AIM OF THE TASK –
Return exactly the listing's lines, from its first line to the line holding "return link(name, bm_mesh(bm, name), m, parent)", ends included.

GIVEN DATA –
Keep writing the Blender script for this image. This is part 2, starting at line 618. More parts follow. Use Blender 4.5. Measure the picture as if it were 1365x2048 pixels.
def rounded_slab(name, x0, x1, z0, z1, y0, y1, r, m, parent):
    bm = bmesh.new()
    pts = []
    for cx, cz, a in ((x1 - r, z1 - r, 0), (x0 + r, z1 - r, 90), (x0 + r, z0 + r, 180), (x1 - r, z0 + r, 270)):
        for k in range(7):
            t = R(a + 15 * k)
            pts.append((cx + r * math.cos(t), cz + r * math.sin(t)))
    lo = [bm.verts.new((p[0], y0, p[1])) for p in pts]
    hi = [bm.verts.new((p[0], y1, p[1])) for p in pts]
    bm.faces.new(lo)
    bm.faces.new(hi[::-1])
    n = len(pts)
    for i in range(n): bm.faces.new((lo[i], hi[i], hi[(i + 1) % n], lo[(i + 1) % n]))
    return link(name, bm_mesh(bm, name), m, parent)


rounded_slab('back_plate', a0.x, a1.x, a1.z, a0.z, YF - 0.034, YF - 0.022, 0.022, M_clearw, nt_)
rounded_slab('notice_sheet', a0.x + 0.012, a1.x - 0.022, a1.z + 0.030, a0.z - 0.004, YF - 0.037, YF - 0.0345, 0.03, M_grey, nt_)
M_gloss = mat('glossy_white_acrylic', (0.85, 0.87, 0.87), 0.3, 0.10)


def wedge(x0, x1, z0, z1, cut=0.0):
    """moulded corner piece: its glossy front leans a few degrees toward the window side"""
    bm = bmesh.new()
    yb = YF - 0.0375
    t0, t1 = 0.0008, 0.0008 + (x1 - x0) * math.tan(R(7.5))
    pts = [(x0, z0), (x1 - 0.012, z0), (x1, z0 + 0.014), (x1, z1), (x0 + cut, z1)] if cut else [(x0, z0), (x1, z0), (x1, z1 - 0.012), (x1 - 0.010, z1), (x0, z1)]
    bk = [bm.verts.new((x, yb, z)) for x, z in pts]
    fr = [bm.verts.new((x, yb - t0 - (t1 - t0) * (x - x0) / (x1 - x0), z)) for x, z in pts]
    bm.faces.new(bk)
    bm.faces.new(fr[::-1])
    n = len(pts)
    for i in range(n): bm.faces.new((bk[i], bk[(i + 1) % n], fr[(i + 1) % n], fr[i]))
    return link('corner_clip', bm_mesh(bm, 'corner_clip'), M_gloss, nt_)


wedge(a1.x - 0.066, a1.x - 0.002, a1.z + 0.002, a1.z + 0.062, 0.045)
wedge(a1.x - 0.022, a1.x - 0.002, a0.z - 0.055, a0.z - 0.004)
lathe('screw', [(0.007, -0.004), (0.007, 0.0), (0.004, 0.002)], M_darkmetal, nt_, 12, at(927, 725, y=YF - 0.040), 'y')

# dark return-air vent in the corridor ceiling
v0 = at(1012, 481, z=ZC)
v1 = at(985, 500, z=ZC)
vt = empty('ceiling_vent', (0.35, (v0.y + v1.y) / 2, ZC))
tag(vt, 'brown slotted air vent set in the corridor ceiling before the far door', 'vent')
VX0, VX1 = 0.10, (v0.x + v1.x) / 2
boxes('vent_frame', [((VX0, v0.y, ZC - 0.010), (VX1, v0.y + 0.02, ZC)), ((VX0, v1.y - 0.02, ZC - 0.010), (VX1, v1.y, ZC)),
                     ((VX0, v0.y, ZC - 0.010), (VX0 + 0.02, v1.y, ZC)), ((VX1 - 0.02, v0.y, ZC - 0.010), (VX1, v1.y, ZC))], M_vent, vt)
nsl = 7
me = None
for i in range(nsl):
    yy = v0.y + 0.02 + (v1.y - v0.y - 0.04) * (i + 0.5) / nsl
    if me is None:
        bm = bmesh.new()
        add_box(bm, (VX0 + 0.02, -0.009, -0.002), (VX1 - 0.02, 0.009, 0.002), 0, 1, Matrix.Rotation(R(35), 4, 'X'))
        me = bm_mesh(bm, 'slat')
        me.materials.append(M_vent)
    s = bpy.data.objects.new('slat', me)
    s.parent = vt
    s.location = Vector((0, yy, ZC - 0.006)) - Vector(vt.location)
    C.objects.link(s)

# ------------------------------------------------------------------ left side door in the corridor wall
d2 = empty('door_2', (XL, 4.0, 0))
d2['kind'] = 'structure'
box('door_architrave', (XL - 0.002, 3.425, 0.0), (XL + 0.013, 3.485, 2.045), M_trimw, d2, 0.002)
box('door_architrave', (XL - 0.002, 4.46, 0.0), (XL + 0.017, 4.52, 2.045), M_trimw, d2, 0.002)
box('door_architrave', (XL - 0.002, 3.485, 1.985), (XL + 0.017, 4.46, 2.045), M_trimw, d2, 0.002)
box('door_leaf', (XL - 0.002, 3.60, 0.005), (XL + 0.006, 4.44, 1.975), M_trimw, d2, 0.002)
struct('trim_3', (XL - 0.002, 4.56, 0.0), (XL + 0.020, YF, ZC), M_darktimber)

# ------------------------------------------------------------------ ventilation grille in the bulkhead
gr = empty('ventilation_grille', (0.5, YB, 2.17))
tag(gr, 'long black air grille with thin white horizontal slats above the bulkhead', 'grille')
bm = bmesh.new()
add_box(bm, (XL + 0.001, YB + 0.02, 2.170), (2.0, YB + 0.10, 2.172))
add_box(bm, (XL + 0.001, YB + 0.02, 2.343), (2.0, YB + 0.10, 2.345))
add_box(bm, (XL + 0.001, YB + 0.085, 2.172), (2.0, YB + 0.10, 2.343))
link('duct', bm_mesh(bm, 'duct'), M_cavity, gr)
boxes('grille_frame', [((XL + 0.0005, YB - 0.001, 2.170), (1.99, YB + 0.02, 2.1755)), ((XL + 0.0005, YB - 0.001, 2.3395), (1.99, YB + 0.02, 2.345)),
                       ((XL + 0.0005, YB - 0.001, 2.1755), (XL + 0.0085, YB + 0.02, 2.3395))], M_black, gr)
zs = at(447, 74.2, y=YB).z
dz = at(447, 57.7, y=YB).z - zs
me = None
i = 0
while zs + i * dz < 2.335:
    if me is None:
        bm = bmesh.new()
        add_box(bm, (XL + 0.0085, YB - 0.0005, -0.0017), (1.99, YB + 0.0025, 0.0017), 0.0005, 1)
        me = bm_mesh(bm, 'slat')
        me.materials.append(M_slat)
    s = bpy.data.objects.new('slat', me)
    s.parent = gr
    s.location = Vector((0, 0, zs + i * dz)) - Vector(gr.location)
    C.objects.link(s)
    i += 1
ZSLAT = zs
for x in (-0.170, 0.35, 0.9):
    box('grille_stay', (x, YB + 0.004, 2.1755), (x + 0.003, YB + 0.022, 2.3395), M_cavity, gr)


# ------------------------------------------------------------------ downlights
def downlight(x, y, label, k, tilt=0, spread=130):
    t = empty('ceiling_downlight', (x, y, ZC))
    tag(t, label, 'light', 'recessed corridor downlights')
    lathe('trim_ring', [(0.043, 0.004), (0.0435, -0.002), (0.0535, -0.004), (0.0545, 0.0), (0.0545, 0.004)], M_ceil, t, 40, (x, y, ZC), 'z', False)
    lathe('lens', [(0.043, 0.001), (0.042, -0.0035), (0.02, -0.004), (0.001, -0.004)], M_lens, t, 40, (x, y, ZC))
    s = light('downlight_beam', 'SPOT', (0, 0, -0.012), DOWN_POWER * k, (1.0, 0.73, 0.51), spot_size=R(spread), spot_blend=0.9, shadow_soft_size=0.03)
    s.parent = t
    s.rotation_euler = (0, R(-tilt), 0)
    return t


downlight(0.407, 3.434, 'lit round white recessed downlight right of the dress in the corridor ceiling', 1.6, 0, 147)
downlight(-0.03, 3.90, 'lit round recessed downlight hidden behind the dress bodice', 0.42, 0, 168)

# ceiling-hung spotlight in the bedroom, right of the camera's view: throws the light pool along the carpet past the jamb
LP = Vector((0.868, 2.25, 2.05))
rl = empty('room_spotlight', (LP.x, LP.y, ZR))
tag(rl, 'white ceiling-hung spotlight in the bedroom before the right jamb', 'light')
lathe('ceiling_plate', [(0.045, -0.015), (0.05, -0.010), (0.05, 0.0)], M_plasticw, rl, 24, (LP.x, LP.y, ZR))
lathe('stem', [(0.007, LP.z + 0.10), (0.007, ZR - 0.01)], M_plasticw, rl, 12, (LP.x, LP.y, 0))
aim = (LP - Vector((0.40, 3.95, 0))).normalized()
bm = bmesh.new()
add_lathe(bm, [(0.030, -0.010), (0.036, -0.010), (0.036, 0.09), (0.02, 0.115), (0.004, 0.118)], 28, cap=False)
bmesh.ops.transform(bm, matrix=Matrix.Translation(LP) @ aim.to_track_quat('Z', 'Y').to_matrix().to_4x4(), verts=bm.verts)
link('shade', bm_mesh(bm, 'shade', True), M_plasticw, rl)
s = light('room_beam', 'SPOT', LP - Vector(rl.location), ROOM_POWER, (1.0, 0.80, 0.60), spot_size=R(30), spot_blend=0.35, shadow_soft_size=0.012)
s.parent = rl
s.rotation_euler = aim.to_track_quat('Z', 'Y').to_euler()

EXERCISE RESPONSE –
Keep writing the Blender script for this image. This is part 2, starting at line 618. More parts follow. Use Blender 4.5. Measure the picture as if it were 1365x2048 pixels.
def rounded_slab(name, x0, x1, z0, z1, y0, y1, r, m, parent):
    bm = bmesh.new()
    pts = []
    for cx, cz, a in ((x1 - r, z1 - r, 0), (x0 + r, z1 - r, 90), (x0 + r, z0 + r, 180), (x1 - r, z0 + r, 270)):
        for k in range(7):
            t = R(a + 15 * k)
            pts.append((cx + r * math.cos(t), cz + r * math.sin(t)))
    lo = [bm.verts.new((p[0], y0, p[1])) for p in pts]
    hi = [bm.verts.new((p[0], y1, p[1])) for p in pts]
    bm.faces.new(lo)
    bm.faces.new(hi[::-1])
    n = len(pts)
    for i in range(n): bm.faces.new((lo[i], hi[i], hi[(i + 1) % n], lo[(i + 1) % n]))
    return link(name, bm_mesh(bm, name), m, parent)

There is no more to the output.